• Written problem: Your task is to quote the material that follows, in full and exactly.

─── Data provided

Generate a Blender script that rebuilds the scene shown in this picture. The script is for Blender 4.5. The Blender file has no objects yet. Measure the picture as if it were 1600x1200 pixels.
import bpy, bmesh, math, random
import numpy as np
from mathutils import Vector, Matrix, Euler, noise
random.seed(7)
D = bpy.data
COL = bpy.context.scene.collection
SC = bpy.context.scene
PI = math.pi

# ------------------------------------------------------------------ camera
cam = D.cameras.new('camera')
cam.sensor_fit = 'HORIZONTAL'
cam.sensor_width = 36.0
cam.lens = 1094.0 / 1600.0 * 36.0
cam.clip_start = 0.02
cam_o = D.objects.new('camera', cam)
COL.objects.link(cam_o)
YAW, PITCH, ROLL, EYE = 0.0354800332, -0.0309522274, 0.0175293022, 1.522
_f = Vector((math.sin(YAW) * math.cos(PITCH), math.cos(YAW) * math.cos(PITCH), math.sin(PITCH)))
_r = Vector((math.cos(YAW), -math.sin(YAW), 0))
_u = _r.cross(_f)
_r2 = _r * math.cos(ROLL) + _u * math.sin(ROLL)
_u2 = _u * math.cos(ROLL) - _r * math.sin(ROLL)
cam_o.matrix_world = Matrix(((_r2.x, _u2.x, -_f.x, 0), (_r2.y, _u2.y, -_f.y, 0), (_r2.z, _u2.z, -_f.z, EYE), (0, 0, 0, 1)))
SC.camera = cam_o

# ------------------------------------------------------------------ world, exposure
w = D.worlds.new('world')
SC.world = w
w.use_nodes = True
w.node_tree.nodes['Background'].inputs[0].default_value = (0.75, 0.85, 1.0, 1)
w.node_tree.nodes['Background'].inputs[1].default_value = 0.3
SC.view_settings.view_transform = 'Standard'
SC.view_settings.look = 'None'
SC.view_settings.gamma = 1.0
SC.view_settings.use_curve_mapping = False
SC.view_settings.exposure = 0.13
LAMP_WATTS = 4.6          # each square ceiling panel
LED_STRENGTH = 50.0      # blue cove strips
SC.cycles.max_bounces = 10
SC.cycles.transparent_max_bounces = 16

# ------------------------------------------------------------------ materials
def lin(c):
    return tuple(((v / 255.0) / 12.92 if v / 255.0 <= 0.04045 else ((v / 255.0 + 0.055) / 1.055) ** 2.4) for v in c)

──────

• Expected answer:
Generate a Blender script that rebuilds the scene shown in this picture. The script is for Blender 4.5. The Blender file has no objects yet. Measure the picture as if it were 1600x1200 pixels.
import bpy, bmesh, math, random
import numpy as np
from mathutils import Vector, Matrix, Euler, noise
random.seed(7)
D = bpy.data
COL = bpy.context.scene.collection
SC = bpy.context.scene
PI = math.pi

# ------------------------------------------------------------------ camera
cam = D.cameras.new('camera')
cam.sensor_fit = 'HORIZONTAL'
cam.sensor_width = 36.0
cam.lens = 1094.0 / 1600.0 * 36.0
cam.clip_start = 0.02
cam_o = D.objects.new('camera', cam)
COL.objects.link(cam_o)
YAW, PITCH, ROLL, EYE = 0.0354800332, -0.0309522274, 0.0175293022, 1.522
_f = Vector((math.sin(YAW) * math.cos(PITCH), math.cos(YAW) * math.cos(PITCH), math.sin(PITCH)))
_r = Vector((math.cos(YAW), -math.sin(YAW), 0))
_u = _r.cross(_f)
_r2 = _r * math.cos(ROLL) + _u * math.sin(ROLL)
_u2 = _u * math.cos(ROLL) - _r * math.sin(ROLL)
cam_o.matrix_world = Matrix(((_r2.x, _u2.x, -_f.x, 0), (_r2.y, _u2.y, -_f.y, 0), (_r2.z, _u2.z, -_f.z, EYE), (0, 0, 0, 1)))
SC.camera = cam_o

# ------------------------------------------------------------------ world, exposure
w = D.worlds.new('world')
SC.world = w
w.use_nodes = True
w.node_tree.nodes['Background'].inputs[0].default_value = (0.75, 0.85, 1.0, 1)
w.node_tree.nodes['Background'].inputs[1].default_value = 0.3
SC.view_settings.view_transform = 'Standard'
SC.view_settings.look = 'None'
SC.view_settings.gamma = 1.0
SC.view_settings.use_curve_mapping = False
SC.view_settings.exposure = 0.13
LAMP_WATTS = 4.6          # each square ceiling panel
LED_STRENGTH = 50.0      # blue cove strips
SC.cycles.max_bounces = 10
SC.cycles.transparent_max_bounces = 16

# ------------------------------------------------------------------ materials
def lin(c):
    return tuple(((v / 255.0) / 12.92 if v / 255.0 <= 0.04045 else ((v / 255.0 + 0.055) / 1.055) ** 2.4) for v in c)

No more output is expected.